Авторы предупреждают, что мы не можем полагаться исключительно на предположение, что машины укротят себя сами. Обучение ИИ пониманию нас, а затем надежда на то, что он будет уважать нас – это не стратегия, которая кажется безопасной или вероятной для успеха. Более того, мы должны признать, что люди, безусловно, не будут едины в своем подходе – некоторые будут относиться к ИИ как к другу, а другие как к врагу, а некоторые (учитывая ограничения по времени и ресурсам) не смогут проявить предпочтение, а просто примут стратегию, немедленно доступную для них.
В книге подчеркивается, что без общего понимания того, кто мы есть, человеческая раса рискует полностью уступить ИИ фундаментальную задачу определения нашей ценности и тем самым оправдания нашего существования. Это особенно важно в контексте того, что авторы называют "драматическим ускорением временной шкалы грядущих кризисов за пределами предыдущего человеческого опыта".
Некоторые могут воспринять приход эры ИИ как последний акт драмы человечества. Но Киссинджер, Шмидт и Манди видят в этом скорее начало новой истории. Мы стоим на пороге очередного цикла созидания, который затронет все сферы бытия - от технологий и биологии до социума и политики. Парадигмы логики, веры, самого времени неизбежно изменятся.
Нас ждет эпоха небывалых открытий и потрясений. Человечеству предстоит столкнуться с экзистенциальными вызовами и переосмыслить свое место во Вселенной. Это будет эра невероятных возможностей и невообразимых рисков. От наших решений будет зависеть судьба нашего вида.

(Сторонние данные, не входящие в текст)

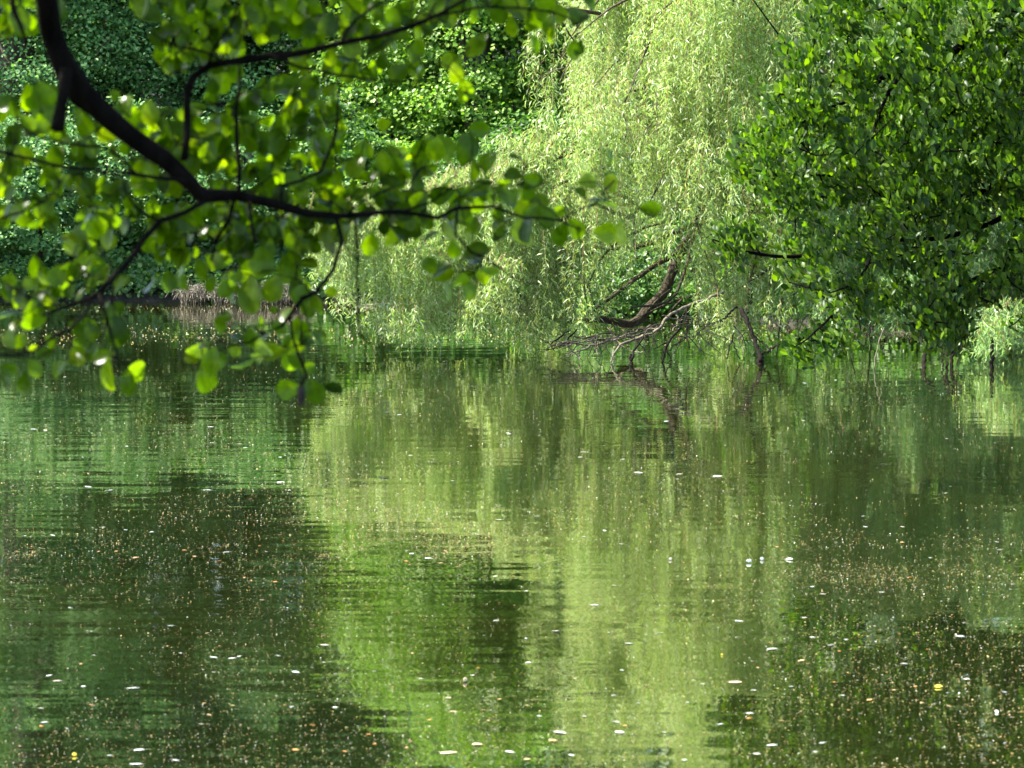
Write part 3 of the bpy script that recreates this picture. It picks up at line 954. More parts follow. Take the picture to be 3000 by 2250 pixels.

Встретить этот новый генезис мы должны с трезвым оптимизмом, не впадая ни в панику, ни в эйфорию. Ведь только сохраняя ясность ума и твердость духа, мы сможем пройти через горнило трансформаций и выковать свое будущее в партнерстве с нашими творениями. На кону - всё. Но именно в кризисные моменты истории мы познаем себя и становимся теми, кем призваны быть.